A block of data
# # # # #
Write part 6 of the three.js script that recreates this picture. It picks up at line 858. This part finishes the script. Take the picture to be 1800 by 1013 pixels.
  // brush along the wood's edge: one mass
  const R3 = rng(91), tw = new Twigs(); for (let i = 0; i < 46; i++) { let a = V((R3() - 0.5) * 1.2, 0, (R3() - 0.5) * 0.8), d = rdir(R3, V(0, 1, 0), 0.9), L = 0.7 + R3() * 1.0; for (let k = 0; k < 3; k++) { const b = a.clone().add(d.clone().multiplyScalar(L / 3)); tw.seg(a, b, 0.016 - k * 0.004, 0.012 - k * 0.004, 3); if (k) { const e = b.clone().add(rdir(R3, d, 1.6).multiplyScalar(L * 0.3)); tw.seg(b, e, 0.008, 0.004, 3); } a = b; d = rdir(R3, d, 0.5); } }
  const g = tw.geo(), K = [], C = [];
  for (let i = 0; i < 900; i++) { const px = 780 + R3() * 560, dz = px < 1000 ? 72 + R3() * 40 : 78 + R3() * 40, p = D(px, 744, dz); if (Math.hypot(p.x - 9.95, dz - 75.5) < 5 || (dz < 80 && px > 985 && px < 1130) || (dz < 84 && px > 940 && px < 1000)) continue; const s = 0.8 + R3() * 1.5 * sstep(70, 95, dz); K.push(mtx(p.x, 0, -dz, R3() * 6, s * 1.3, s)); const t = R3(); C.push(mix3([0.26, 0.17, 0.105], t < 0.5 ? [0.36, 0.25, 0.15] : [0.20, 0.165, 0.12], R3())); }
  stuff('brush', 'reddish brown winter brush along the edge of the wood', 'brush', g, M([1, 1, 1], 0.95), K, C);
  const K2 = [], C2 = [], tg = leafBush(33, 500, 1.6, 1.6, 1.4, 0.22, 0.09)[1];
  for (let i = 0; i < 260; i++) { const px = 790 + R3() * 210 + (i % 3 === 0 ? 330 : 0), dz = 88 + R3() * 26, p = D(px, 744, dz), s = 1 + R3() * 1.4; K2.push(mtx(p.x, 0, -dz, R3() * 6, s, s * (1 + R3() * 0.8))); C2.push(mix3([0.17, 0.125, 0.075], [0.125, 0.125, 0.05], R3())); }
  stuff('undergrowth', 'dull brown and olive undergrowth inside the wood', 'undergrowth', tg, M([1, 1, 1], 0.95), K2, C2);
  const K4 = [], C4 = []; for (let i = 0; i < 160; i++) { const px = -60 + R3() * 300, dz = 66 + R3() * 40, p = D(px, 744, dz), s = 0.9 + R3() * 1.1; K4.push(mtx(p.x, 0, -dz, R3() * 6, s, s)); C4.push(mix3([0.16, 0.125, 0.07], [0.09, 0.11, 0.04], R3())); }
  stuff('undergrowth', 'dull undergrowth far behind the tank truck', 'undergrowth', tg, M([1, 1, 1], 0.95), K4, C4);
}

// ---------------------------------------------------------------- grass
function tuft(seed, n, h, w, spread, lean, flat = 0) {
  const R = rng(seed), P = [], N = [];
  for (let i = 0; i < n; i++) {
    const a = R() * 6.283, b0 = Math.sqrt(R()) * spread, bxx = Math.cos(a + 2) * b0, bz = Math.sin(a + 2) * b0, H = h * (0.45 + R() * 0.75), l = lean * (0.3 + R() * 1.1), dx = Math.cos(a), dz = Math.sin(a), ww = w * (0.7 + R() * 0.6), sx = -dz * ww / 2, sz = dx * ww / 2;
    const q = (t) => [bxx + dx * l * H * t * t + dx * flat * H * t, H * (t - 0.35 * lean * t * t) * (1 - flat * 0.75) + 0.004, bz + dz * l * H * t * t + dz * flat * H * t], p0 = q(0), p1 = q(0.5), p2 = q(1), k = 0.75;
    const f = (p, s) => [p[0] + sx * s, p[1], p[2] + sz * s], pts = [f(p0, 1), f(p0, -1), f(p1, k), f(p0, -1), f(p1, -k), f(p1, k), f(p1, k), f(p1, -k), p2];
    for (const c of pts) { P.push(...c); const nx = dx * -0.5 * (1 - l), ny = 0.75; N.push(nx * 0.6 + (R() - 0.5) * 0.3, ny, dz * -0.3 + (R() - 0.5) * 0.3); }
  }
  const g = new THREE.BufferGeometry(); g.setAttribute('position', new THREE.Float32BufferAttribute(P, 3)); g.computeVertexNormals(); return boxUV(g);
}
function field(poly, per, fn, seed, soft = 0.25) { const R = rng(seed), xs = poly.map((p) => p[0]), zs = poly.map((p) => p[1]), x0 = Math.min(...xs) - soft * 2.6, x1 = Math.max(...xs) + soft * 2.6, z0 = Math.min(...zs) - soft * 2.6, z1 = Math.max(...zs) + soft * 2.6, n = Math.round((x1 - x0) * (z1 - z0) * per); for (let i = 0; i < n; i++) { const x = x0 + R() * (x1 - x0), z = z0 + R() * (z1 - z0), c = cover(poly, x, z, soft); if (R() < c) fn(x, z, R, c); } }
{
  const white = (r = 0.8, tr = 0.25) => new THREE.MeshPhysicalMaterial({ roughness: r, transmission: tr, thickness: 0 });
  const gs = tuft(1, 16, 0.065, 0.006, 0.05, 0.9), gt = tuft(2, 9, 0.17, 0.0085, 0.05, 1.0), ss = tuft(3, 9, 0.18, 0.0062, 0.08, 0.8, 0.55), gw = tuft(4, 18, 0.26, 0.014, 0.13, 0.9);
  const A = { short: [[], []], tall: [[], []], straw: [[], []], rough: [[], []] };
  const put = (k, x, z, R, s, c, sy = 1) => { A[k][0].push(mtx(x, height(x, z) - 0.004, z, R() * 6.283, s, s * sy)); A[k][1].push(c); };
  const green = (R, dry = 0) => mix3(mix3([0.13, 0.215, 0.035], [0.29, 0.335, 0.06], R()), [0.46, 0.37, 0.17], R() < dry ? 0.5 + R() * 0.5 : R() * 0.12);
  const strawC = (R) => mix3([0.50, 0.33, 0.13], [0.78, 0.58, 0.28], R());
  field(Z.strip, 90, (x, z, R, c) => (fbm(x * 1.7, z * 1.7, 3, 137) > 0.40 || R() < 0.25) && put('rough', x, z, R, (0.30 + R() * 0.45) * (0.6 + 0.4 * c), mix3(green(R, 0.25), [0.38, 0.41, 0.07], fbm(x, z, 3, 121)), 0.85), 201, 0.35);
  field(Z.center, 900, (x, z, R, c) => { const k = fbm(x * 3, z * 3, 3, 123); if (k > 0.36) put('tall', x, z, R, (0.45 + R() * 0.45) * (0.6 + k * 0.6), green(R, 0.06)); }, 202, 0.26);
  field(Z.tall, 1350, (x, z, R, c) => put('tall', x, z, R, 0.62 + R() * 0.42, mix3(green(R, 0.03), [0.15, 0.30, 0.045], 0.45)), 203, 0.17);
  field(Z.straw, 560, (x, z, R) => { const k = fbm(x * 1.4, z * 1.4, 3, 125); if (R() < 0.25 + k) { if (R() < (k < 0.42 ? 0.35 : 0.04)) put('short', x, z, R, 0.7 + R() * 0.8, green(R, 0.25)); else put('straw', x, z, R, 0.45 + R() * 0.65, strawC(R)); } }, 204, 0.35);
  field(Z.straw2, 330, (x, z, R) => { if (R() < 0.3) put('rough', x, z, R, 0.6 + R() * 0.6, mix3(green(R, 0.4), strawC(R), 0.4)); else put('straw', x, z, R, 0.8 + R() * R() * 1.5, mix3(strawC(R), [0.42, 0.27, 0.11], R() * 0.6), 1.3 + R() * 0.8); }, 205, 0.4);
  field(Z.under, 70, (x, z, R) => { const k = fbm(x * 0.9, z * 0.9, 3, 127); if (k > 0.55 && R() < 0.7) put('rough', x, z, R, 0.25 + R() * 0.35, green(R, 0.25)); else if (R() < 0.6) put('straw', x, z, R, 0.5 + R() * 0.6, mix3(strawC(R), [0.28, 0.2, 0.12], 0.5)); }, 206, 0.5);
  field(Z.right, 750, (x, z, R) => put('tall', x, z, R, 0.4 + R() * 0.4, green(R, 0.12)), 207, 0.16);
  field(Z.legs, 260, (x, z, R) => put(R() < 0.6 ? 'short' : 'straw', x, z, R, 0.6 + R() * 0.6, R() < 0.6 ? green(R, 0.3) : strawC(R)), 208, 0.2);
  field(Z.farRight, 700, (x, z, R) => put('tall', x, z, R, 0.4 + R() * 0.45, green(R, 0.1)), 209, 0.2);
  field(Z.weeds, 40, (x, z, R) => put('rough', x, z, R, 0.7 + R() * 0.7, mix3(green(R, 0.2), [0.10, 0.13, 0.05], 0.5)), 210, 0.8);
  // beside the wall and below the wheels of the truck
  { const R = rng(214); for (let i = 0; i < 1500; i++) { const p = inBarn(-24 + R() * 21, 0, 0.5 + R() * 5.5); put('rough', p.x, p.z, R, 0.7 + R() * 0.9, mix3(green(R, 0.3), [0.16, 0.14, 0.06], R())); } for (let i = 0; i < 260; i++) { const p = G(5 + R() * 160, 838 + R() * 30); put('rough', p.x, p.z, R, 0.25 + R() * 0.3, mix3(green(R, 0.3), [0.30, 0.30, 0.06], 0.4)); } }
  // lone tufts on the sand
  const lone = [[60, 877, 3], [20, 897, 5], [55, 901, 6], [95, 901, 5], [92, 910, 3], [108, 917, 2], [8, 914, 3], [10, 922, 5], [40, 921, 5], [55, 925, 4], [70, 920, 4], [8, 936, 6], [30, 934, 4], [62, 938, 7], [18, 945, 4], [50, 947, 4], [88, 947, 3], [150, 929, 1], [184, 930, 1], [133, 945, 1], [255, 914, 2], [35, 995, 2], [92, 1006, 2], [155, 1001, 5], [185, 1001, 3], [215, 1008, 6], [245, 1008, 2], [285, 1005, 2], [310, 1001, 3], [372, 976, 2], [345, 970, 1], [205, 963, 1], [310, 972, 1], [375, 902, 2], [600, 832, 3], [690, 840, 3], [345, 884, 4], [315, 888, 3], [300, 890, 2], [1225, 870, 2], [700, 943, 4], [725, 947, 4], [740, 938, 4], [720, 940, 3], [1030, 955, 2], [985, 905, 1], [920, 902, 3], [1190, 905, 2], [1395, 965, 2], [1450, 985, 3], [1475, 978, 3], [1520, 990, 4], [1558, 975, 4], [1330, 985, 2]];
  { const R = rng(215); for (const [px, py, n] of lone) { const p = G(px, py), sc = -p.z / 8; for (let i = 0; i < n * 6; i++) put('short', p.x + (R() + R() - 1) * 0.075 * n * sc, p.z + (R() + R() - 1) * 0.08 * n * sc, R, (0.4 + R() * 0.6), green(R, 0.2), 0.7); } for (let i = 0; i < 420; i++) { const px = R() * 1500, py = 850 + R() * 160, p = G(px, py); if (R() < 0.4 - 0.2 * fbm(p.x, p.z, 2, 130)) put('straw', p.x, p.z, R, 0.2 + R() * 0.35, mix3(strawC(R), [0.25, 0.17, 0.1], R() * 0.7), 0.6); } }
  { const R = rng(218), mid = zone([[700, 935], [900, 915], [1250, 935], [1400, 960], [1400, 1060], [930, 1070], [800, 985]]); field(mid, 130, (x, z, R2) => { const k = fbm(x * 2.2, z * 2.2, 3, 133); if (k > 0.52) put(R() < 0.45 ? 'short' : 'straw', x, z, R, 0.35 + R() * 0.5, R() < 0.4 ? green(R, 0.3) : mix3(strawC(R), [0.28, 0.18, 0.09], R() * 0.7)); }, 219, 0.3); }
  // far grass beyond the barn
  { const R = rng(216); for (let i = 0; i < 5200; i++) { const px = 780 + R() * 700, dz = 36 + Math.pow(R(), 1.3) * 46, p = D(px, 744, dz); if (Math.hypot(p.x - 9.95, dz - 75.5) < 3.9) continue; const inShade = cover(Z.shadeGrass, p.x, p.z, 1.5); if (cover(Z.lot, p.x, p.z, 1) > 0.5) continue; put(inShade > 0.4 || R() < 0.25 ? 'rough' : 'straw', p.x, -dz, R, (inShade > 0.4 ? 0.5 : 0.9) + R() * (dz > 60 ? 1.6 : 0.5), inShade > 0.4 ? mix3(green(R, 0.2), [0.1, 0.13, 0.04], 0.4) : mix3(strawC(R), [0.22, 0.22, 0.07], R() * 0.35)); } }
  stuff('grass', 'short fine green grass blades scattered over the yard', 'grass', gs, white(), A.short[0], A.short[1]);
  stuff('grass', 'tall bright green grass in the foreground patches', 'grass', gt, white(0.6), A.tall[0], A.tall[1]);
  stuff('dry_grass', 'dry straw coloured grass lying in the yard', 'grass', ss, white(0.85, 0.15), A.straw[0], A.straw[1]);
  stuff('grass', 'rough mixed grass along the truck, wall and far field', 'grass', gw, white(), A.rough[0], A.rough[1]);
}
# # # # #
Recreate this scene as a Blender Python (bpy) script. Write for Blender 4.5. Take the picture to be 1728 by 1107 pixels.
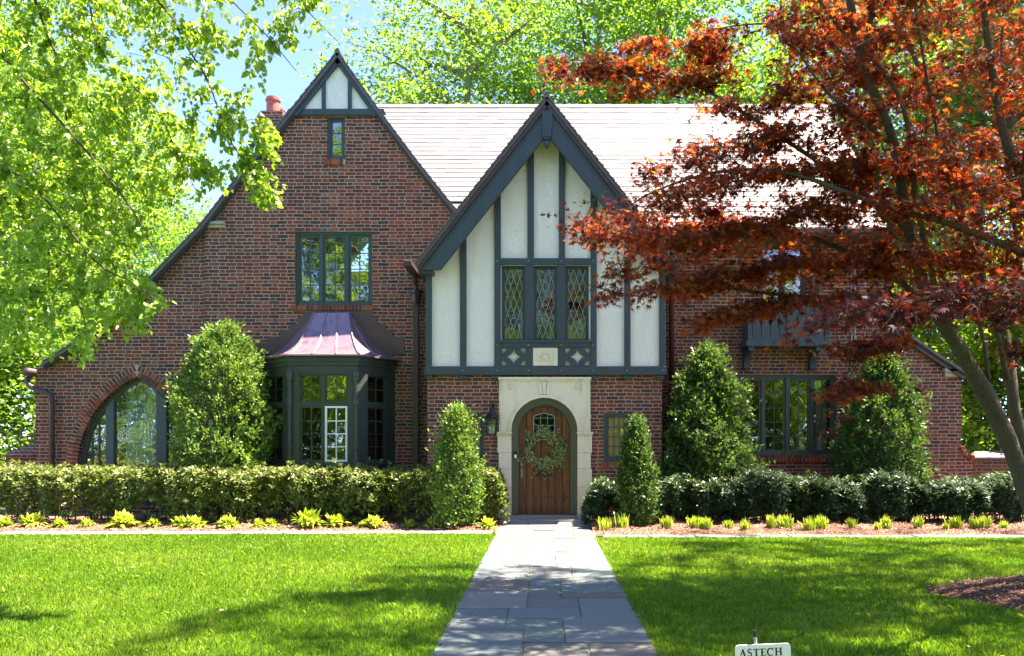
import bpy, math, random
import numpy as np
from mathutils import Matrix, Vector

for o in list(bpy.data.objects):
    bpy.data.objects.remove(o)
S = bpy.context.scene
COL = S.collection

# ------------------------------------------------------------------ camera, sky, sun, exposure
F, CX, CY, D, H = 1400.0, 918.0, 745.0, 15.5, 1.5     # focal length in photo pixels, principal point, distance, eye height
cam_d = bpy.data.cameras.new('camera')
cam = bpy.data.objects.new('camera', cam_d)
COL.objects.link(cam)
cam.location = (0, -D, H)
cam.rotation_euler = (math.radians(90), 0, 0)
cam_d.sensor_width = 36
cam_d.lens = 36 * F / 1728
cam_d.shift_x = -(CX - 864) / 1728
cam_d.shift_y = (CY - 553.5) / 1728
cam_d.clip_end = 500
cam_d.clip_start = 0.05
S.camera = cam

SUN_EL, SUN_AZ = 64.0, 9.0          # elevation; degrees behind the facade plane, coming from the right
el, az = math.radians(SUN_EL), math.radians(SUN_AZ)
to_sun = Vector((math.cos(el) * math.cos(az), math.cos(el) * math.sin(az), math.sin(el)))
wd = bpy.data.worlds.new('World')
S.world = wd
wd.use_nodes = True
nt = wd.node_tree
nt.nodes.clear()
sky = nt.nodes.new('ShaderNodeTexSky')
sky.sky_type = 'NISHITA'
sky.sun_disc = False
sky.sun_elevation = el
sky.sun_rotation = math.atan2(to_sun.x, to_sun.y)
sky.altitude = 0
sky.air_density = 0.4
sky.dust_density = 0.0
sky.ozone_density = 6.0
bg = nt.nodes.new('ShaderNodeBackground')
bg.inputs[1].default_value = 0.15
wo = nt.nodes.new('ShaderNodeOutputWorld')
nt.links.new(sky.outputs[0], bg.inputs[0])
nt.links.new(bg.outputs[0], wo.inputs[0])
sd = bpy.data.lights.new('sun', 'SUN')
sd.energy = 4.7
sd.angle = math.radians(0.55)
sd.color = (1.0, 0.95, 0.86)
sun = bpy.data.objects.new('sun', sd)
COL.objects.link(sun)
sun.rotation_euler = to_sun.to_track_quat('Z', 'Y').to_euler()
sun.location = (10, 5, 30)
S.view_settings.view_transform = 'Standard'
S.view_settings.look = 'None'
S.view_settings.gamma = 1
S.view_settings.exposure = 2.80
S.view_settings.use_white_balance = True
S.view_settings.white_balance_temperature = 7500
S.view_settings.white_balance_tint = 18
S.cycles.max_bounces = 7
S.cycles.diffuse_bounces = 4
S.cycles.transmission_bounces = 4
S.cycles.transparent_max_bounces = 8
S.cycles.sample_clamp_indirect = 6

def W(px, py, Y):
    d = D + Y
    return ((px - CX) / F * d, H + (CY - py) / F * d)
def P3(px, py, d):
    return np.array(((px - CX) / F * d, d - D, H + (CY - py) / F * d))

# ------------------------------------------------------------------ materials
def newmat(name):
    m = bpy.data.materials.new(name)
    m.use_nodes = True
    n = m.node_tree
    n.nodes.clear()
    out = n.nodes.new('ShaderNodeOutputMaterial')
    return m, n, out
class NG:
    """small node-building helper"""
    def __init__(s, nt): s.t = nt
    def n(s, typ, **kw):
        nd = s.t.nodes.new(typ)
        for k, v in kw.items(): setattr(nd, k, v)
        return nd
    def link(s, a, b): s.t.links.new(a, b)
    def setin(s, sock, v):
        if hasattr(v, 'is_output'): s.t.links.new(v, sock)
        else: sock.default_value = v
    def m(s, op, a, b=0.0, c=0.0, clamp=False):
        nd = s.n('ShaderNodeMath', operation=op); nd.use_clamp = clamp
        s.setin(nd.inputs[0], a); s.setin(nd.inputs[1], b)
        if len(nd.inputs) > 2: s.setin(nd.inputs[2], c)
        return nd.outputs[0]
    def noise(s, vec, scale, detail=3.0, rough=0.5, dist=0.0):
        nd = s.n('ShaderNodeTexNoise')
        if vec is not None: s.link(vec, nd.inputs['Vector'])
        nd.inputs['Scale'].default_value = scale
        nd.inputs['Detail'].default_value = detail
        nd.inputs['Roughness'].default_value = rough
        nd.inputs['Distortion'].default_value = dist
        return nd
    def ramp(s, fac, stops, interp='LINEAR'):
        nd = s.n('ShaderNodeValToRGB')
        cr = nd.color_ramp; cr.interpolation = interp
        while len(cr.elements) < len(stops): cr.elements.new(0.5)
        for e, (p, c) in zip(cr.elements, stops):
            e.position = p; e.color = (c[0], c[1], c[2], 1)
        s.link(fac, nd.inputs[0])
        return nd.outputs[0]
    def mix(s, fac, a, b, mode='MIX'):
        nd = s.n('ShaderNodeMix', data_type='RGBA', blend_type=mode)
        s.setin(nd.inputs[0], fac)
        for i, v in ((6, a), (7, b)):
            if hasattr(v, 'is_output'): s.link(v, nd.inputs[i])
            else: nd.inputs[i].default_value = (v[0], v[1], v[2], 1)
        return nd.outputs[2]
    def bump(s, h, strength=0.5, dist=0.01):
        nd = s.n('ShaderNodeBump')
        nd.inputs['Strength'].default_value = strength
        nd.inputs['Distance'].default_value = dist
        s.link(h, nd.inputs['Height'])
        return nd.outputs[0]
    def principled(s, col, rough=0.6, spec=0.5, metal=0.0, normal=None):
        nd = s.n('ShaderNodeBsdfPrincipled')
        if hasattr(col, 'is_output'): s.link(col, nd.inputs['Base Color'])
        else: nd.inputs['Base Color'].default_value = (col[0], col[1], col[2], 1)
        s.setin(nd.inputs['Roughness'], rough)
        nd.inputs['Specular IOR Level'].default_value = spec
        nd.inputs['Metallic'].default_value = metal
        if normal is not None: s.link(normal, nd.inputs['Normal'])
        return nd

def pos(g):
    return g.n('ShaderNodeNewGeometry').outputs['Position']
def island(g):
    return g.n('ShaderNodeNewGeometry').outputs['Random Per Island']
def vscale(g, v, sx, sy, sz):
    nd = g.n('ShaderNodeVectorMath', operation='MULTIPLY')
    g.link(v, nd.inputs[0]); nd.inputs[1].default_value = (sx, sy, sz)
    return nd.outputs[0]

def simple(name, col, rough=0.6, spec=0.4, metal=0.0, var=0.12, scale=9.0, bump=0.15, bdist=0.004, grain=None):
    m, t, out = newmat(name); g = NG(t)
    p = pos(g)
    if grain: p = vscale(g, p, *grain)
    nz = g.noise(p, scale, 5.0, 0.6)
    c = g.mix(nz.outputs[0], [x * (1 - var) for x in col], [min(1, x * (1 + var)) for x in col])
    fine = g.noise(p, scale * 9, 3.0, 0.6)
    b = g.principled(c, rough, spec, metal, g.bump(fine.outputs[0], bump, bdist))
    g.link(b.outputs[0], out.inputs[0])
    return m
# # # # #
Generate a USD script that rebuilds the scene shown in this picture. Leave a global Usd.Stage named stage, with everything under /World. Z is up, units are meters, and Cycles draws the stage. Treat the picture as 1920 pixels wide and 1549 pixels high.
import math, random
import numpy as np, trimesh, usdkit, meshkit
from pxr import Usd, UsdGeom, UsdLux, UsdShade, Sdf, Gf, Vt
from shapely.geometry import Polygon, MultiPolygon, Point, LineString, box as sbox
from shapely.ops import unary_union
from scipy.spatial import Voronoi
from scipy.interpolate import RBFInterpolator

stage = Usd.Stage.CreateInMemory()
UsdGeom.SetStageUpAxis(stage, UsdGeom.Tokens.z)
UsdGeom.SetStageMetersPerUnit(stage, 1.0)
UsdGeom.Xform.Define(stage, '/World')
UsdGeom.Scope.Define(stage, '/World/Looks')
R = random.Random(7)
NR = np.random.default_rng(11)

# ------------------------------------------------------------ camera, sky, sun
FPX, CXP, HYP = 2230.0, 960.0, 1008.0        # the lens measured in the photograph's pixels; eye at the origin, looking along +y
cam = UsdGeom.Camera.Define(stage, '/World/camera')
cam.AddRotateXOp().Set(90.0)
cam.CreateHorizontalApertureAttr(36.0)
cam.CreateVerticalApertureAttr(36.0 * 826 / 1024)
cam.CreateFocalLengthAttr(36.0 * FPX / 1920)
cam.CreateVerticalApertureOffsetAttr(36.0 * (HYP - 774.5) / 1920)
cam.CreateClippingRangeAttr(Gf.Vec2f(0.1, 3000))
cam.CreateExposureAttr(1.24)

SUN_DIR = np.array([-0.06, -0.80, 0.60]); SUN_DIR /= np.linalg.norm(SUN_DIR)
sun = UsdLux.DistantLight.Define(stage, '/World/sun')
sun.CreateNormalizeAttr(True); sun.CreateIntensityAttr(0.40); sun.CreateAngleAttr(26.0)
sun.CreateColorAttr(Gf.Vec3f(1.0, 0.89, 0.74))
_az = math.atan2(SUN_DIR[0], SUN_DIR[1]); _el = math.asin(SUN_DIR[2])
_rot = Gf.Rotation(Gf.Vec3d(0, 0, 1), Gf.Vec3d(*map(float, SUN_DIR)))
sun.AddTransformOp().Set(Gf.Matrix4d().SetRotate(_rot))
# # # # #
Work instructions —
Return exactly the lines from the one with "Recreate this scene" to the one with "S.camera = cam", both ends kept, and only those. Images are left out.

Completed exercise —
Recreate this scene as a Blender Python (bpy) script. Write for Blender 4.5. Take the picture to be 1728 by 1107 pixels.
import bpy, math, random
import numpy as np
from mathutils import Matrix, Vector

for o in list(bpy.data.objects):
    bpy.data.objects.remove(o)
S = bpy.context.scene
COL = S.collection

# ------------------------------------------------------------------ camera, sky, sun, exposure
F, CX, CY, D, H = 1400.0, 918.0, 745.0, 15.5, 1.5     # focal length in photo pixels, principal point, distance, eye height
cam_d = bpy.data.cameras.new('camera')
cam = bpy.data.objects.new('camera', cam_d)
COL.objects.link(cam)
cam.location = (0, -D, H)
cam.rotation_euler = (math.radians(90), 0, 0)
cam_d.sensor_width = 36
cam_d.lens = 36 * F / 1728
cam_d.shift_x = -(CX - 864) / 1728
cam_d.shift_y = (CY - 553.5) / 1728
cam_d.clip_end = 500
cam_d.clip_start = 0.05
S.camera = cam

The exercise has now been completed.